# [TASK OBJECTIVE]
Take every line from the listing below that includes "image" and copy it.

# [DATA SECTION]
^^^^^^^^^^^^^^^^

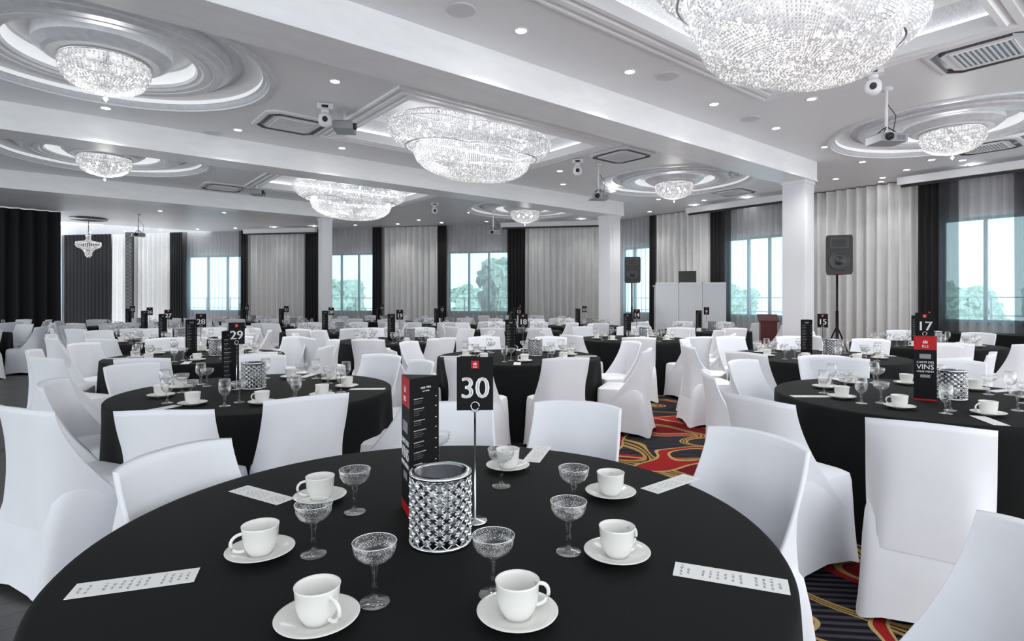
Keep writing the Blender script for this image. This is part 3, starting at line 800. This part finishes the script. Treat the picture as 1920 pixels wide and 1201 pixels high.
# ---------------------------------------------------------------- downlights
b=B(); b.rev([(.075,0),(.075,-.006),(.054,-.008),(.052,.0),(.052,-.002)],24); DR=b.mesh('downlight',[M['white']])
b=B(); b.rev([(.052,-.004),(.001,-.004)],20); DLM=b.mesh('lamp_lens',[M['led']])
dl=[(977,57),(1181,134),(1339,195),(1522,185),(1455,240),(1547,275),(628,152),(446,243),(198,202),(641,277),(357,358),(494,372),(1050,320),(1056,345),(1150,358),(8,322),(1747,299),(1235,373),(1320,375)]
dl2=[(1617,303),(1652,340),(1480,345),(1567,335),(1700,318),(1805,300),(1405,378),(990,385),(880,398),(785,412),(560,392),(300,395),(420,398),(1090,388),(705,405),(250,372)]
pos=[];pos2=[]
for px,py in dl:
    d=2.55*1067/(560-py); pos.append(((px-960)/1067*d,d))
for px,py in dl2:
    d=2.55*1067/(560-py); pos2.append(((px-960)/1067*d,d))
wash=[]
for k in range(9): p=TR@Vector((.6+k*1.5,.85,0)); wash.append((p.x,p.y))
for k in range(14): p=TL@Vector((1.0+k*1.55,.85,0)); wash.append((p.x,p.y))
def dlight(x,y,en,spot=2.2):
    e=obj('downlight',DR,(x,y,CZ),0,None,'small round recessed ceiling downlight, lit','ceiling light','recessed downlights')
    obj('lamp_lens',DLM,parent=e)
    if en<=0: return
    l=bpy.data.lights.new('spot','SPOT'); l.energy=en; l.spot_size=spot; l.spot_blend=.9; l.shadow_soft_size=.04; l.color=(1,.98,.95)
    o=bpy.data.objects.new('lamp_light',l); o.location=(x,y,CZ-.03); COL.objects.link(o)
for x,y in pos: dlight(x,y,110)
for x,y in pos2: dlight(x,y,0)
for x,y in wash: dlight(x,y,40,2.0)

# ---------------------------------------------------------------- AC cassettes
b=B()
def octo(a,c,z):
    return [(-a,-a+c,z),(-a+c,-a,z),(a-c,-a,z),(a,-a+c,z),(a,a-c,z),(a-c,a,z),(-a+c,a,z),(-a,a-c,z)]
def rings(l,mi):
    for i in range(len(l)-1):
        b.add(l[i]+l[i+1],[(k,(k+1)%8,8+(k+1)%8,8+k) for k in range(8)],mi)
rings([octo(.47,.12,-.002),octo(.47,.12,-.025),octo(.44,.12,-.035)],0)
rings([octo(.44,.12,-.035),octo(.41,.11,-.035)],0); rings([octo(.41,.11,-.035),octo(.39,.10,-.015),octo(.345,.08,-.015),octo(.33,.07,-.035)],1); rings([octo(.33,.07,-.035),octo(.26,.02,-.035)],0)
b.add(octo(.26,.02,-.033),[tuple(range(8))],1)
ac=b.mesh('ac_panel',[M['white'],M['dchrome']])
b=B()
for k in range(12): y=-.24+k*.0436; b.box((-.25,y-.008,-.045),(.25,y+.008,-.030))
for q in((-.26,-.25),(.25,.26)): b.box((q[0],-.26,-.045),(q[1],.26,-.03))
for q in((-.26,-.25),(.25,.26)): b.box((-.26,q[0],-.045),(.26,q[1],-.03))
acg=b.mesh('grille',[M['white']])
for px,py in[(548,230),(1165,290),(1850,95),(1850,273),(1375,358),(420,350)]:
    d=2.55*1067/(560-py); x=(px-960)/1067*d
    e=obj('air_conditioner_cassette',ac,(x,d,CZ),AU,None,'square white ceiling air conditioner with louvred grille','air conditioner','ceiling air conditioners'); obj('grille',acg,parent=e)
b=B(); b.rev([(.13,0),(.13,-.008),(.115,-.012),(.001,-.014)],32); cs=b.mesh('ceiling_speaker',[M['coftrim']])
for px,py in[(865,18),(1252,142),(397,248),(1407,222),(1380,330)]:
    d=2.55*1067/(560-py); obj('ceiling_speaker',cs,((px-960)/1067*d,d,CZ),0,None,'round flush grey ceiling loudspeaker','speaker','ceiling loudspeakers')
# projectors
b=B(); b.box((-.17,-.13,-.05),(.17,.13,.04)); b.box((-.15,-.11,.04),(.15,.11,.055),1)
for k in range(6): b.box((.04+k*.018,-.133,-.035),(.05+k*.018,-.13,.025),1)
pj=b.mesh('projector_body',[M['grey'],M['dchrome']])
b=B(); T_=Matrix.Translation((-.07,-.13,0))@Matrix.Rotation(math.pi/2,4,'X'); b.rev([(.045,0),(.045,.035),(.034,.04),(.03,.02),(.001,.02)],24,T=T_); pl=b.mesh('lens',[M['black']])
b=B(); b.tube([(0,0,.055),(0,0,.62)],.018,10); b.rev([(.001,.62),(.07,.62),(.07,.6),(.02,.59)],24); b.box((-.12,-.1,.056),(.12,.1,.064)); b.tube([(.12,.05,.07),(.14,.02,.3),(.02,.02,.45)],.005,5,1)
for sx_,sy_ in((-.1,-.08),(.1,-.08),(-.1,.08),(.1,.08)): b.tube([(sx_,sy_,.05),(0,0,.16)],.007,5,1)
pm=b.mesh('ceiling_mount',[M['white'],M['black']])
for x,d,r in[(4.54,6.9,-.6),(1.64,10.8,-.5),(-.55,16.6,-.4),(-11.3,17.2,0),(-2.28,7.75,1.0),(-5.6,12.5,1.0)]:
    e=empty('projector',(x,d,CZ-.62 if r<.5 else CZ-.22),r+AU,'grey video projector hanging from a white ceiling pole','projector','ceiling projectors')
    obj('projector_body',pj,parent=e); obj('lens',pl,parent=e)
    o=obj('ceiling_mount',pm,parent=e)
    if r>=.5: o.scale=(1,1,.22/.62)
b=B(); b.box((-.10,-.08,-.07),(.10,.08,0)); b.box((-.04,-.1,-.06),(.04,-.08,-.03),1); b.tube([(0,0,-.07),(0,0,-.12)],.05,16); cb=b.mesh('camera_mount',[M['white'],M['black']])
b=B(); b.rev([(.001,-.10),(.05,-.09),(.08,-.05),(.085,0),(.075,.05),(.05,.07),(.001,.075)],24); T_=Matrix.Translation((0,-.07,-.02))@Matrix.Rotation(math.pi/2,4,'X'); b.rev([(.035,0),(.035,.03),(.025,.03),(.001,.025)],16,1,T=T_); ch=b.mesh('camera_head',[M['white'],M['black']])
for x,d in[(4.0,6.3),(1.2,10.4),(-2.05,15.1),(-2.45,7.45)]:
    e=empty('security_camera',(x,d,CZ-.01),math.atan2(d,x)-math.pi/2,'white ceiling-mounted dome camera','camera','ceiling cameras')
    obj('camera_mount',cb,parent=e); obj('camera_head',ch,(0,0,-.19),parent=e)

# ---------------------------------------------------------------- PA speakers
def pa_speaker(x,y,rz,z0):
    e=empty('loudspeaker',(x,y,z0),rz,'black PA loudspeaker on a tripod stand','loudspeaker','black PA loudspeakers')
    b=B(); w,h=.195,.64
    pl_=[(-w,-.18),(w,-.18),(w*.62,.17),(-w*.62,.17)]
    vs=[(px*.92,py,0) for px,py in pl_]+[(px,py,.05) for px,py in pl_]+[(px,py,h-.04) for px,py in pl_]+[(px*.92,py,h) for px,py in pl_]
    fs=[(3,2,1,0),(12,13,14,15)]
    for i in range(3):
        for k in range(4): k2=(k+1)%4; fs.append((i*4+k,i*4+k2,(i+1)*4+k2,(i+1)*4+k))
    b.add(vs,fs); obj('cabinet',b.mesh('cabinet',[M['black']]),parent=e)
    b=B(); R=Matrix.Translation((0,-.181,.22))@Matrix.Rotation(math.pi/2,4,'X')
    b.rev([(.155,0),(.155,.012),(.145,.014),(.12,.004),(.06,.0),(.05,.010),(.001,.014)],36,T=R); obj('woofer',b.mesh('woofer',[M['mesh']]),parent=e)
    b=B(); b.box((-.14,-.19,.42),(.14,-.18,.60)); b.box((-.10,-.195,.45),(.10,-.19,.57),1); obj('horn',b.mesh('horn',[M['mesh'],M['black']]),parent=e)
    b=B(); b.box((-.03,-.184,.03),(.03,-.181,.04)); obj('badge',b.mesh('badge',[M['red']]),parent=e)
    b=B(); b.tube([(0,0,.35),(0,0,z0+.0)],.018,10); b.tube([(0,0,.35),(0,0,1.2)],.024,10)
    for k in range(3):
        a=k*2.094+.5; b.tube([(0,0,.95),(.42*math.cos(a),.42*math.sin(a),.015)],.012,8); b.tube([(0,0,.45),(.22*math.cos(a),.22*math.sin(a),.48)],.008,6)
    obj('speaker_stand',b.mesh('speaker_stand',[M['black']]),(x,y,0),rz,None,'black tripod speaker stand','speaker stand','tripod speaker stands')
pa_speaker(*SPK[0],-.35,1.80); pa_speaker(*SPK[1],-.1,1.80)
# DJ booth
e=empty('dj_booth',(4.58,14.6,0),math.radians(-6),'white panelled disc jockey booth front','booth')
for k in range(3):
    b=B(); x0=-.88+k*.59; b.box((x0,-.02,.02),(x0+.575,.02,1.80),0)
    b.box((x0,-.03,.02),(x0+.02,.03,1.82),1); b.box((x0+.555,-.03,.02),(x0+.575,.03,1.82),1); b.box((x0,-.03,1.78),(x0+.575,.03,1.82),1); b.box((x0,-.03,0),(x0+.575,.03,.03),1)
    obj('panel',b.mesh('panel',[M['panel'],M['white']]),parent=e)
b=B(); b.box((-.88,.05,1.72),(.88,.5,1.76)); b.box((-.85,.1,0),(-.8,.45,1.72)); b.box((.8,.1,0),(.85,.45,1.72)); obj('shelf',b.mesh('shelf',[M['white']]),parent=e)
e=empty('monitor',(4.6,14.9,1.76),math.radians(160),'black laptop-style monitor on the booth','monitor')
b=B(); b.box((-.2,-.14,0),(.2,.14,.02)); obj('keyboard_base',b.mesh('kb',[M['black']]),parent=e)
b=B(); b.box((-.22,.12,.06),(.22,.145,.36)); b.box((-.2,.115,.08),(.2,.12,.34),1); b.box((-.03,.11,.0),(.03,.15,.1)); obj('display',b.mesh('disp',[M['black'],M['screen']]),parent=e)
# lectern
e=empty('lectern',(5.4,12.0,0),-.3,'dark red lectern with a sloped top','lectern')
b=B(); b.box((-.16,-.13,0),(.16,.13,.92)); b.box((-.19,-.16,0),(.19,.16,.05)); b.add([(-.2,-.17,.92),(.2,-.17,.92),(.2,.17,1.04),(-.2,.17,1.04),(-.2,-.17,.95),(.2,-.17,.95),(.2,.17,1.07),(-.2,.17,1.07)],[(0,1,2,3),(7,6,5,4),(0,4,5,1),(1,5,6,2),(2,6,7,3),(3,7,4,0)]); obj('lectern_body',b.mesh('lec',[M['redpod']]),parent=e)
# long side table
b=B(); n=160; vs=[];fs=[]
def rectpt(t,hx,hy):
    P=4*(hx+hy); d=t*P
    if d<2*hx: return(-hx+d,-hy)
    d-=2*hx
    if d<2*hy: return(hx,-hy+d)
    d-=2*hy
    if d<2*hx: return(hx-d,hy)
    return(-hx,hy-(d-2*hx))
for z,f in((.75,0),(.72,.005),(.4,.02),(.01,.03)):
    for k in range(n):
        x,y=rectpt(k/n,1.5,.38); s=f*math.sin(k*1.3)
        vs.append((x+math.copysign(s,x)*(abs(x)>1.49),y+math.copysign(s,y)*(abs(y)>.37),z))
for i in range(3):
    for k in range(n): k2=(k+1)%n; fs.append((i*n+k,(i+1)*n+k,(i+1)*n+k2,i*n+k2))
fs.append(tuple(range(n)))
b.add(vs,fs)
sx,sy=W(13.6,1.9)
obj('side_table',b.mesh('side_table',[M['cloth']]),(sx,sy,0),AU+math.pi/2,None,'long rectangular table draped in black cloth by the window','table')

^^^^^^^^^^^^^^^^

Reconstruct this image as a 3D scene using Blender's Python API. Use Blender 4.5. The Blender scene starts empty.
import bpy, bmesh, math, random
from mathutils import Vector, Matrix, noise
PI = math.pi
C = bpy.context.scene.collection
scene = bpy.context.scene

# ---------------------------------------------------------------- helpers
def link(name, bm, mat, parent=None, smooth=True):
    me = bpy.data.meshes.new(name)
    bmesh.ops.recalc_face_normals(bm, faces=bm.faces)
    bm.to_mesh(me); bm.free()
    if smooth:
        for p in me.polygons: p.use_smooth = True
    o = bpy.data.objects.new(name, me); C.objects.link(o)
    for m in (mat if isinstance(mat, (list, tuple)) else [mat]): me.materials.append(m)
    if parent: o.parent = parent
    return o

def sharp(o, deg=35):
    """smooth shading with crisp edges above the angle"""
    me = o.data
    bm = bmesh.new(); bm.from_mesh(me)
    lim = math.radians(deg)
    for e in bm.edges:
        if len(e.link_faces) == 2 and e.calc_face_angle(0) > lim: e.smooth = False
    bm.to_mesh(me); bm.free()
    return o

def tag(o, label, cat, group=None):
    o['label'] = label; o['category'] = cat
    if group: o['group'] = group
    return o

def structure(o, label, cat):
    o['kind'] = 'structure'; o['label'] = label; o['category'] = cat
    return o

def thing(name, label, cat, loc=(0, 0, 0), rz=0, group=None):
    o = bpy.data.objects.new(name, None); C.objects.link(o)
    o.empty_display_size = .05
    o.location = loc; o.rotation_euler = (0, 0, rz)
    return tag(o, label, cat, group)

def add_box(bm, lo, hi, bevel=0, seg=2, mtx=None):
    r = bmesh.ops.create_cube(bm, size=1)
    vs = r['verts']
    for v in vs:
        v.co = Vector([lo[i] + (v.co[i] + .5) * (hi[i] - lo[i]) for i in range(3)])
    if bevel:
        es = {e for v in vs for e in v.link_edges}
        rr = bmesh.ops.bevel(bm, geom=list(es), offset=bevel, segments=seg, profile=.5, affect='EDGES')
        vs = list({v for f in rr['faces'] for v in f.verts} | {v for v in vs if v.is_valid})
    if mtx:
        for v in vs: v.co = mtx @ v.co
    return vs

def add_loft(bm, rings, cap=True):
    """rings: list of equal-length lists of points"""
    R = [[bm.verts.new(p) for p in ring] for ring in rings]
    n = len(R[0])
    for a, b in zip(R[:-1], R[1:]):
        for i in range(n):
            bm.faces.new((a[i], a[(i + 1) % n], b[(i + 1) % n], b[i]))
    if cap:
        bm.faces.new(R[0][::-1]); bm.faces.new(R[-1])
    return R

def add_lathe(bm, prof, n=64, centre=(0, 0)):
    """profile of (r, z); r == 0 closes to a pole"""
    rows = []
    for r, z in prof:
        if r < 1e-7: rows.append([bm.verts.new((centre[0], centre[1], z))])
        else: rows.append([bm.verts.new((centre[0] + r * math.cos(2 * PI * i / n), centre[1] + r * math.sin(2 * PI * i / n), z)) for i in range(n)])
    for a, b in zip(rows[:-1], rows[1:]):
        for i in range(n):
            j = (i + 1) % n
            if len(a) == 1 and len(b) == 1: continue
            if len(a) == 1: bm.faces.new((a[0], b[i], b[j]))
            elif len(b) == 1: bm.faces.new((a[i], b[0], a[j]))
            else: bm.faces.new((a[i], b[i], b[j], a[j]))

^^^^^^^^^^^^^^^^

# [SOLUTION FOR THIS PROBLEM]
Keep writing the Blender script for this image. This is part 3, starting at line 800. This part finishes the script. Treat the picture as 1920 pixels wide and 1201 pixels high.
Reconstruct this image as a 3D scene using Blender's Python API. Use Blender 4.5. The Blender scene starts empty.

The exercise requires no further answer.